UC Santa Cruz

Slow slip events are well documented in global subduction zones at depths of 30-50 km. Tectonic (non-volcanic) tremor is considered to be the seismic manifestation of slow slip and is spatiotemporally correlated with slip events in most regions. Along the northern Hikurangi Margin, New Zealand, where a seamount studded igneous plateau subducts beneath the North Island, slow slip occurs shallowly at depths <15 km. Here, slow slip is associated with increases in microseismicity levels and has previously been weakly linked to tectonic tremor. Over a six-year period, the spatiotemporal progression of slow slip events along the northern Hikurangi Margin with respect to tremor, earthquake occurrence, and Coulomb failure stress changes imparted on the megathrust is analyzed. In this study, the first comprehensive tremor catalog is presented for 2010-2015. The catalog demonstrates that tremor is temporally associated with shallow slow slip events and deep tremor episodes may indicate the occurrence of previously undetected long duration slip events. A slow slip event in 2014 was recorded by the Hikurangi Ocean Bottom Investigation of Tremor and Slow Slip (HOBITSS) experiment, resulting in a detailed spatiotemporal analysis of various interplate slip processes with respect to a local subducted seamount.

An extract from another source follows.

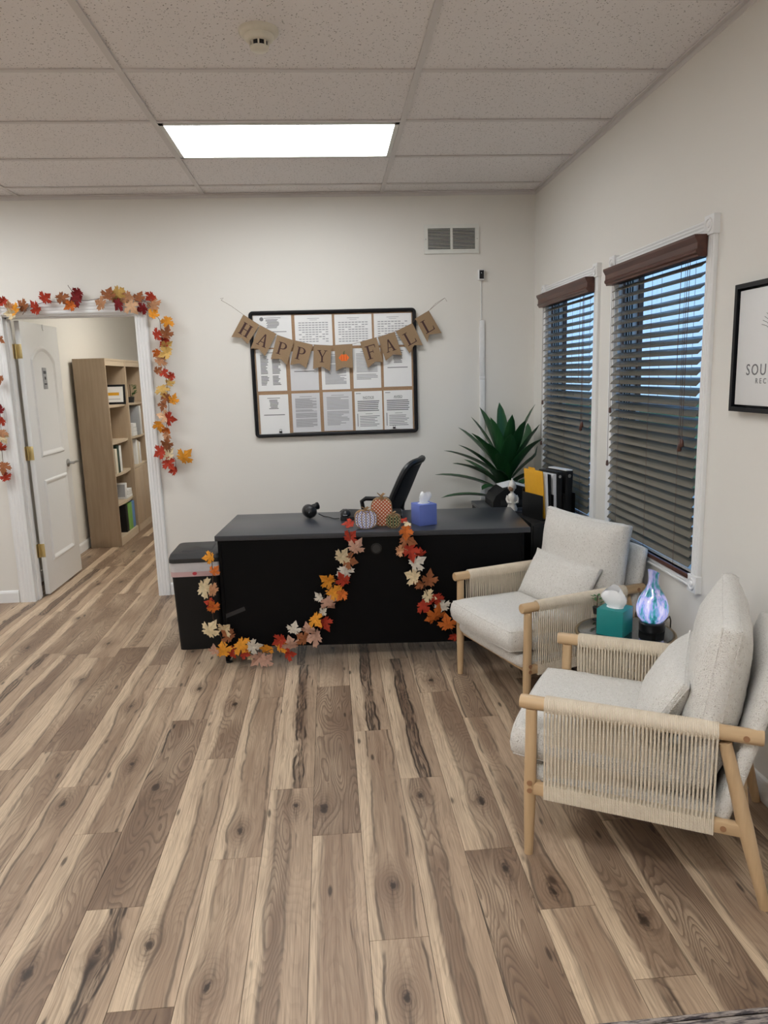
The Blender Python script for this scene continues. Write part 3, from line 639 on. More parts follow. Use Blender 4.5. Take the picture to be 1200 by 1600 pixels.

Coulomb failure stress change analysis of this event suggests that seamount subduction plays a dominant role in the stress state of the shallow megathrust, and that the northern Hikurangi Margin is weakly coupled and largely releases strain through slow slip events. A detailed analysis of the Coulomb failure stress change imparted on the shallow megathrust by seven slow slip events along the northern Hikurangi Margin between 2010-2014 demonstrates that stress changes from these events influence the along strike migration of slow slip event sequences. Additionally, the stress changes dictate the spatial relationship between tectonic tremor and slow slip, with onshore tectonic tremor occurring almost wholly within regions of stress increase. Over multiple slow slip events, the shallow-most part of the plate interface experiences a net stress increase and may promote failure in future shallow earthquakes, such as tsunami earthquakes, which impact seismic hazards along the east coast of New Zealand.